We cannot repeat the past nor can we predict the future.  That brings us back to the question: What do we do?  We serve God in the present tense.  We take seriously the words that Jesus spoke to those first bumbling, stumbling disciples: “… you will be my witnesses.”  And we take them seriously by getting down to God’s business of proclaiming the Good News of Jesus.  Without bemoaning the church’s loss of clout in the secular world.  Without waiting for Jesus to come back and make it all better.

I try imagine what God might say to me if I could stand before his throne and complain about the church’s loss of status and power or the increasingly hostile environment into which I’ve been called to live, witness, and do ministry.  Or if I tried to weasel out of my promises to serve Jesus on the grounds that things aren’t the way they told me they would be way back there in seminary. What might God say?  “So what!  The situation is what it is.  Deal with it!”

And deal with it we must.  Again the question: how?  First of all we accept the reality of our situation.  It is what it is.  Then we faithfully decide to grow where God has planted us.  We continue studying Scripture, prayerfully seeking God’s will, maintaining and strengthening our fellowship with our brothers and sisters in Christ, and worshipping God by giving him glory, honor, and praise. 

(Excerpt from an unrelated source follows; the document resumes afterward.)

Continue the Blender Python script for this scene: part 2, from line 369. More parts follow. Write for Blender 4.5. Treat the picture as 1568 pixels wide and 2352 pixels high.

And also by remembering that the church that was born on that first Pentecost Sunday grew and thrived in a hostile environment.  They, too, lived and ministered in an essentially secular and pagan culture.  They had absolutely no political or legal clout.  No government protected them.  And yet they thrived.  The church grew exponentially, first in Jerusalem, then in all of Judea and Samaria, and ultimately to the ends of the earth.  Without blue laws.  Possessing no tax-free property.  Enjoying no favored status.  With just the Gospel to which they had answered a call to witness.  With no power but that of the Holy Spirit.

How did they do it?  By serving God in the present tense, being faithful one day at a time, witnessing to one person at a time, living out the love of God minute by minute, leaving the past behind, and placing the future in God's hands.  That’s how they did it.  That’s how we’re to do it.

So what if the culture reacts with increasing hostility toward the Gospel – we keep living, demonstrating, and proclaiming it.  So what if the church is becoming less and less the pampered, privileged darling of our nation – we don’t stop being the church.  Maybe we even discover what church really is.  So what, if like the ancient Hebrews exiled in Babylon, we find ourselves on the outside of society looking in – we don’t hang our heads and pout, we keep singing our hymns of praise.  So what if we don’t know when Jesus is coming back – that’s not our concern.  So what if being faithful brings us into conflict with the powers-that-be – we remember these words written by Stan Hauerwas: “We must be faithful in our own way, even if the world understands such faithfulness as disloyalty.”

 We have one, and only one, Lord and King.  His name is Jesus.  We are to be his witnesses wherever we are and whenever we live, knowing that the Gospel we proclaim is true and that we are empowered by the very Spirit of God.

Things aren’t the way they used to be?  So what.  Things aren’t like we wish them to be?  So what.  The future has not been clearly revealed to us?  So what.  We serve God in the present tense.  Amen.